To be sure, the most vocal critics of the new administration are old-guard Edna Jackson supporters. For them, this is a purely partisan political issue and they are trying to set the stage for the 2019 election and a restoration of the status quo, for their own reasons.

Bluntly put, they’re bitter because their candidate lost. I suspect many will simply not get over it no matter what.

That said, and also to be fair: They have a point.

If the DeLoach administration was serious about cracking down on crime—and I do believe it was and is —the proof is in the pudding, and the pudding is going bad.

To an extent, the DeLoach administration is benefiting from not just one but two honeymoon periods: The one new mayors usually get right after being elected, as well as a second and new honeymoon period coming up with the hiring of a new City Manager, Rob Hernandez, who is set to begin work next month.

There’s little question that many of the worst staffing/salary issues with Savannah-Chatham Metro Police originated not with former Mayor Jackson herself —who took the fall—but with City Manager Stephanie Cutter (who by prior agreement will continue to draw full salary for a full year after Hernandez officially starts!).

On the bright side, much of the bottleneck in getting needed resources to local police has been cleared. SCMPD is at full-staff for the first time in literally decades.

Chief Lumpkin has wisely stayed ahead of the curve on issues of police reform, and has been very quick and transparent in disciplining officers who violate protocol.

Four officers were suspended after the Patrick Mumford misidentification/tasing incident, and two were suspended for violating protocol after their response to a shots-fired call in July which revealed a homicide.

The DeLoach administration has some positive things to point to, no doubt.

But there’s still that homicide number, ticking away in the corner. The benchmark metric by which Savannah mayors are voted in or out.

The other metric is the usual one for most of us: Money.

Despite running on a fight-crime platform, most of City Council’s time these days seems to be spent on other issues. Some are clearly groundbreaking and important in their own right, such as food trucks and homeless housing. Others such as the Westside Arena, the Fairgrounds purchase, and the Bay Street makeover remain controversial.

The blockbuster budget items continue to beg the same old question: If that much money can be found and/or raised in taxes for elective projects, why can’t it be found to fight crime, which threatens the entire foundation of any project here?
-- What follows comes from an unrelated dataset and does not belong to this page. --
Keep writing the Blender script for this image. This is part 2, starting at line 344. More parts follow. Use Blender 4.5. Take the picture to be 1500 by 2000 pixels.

Mayor DeLoach himself mounted a well-intentioned but futile effort to reexamine the location and scope of the Arena project, but the weight of public opinion was just too much and the timeline too advanced.

So in the final analysis you could say the DeLoach administration almost finds itself in the same treacherous waters as the Jackson administration: A stubbornly high murder rate combined with high-dollar, high-profile expenditures which don’t address crime at all.

One hopes the opportunity for a reset with the new City Manager will bring a renewed focus on crime.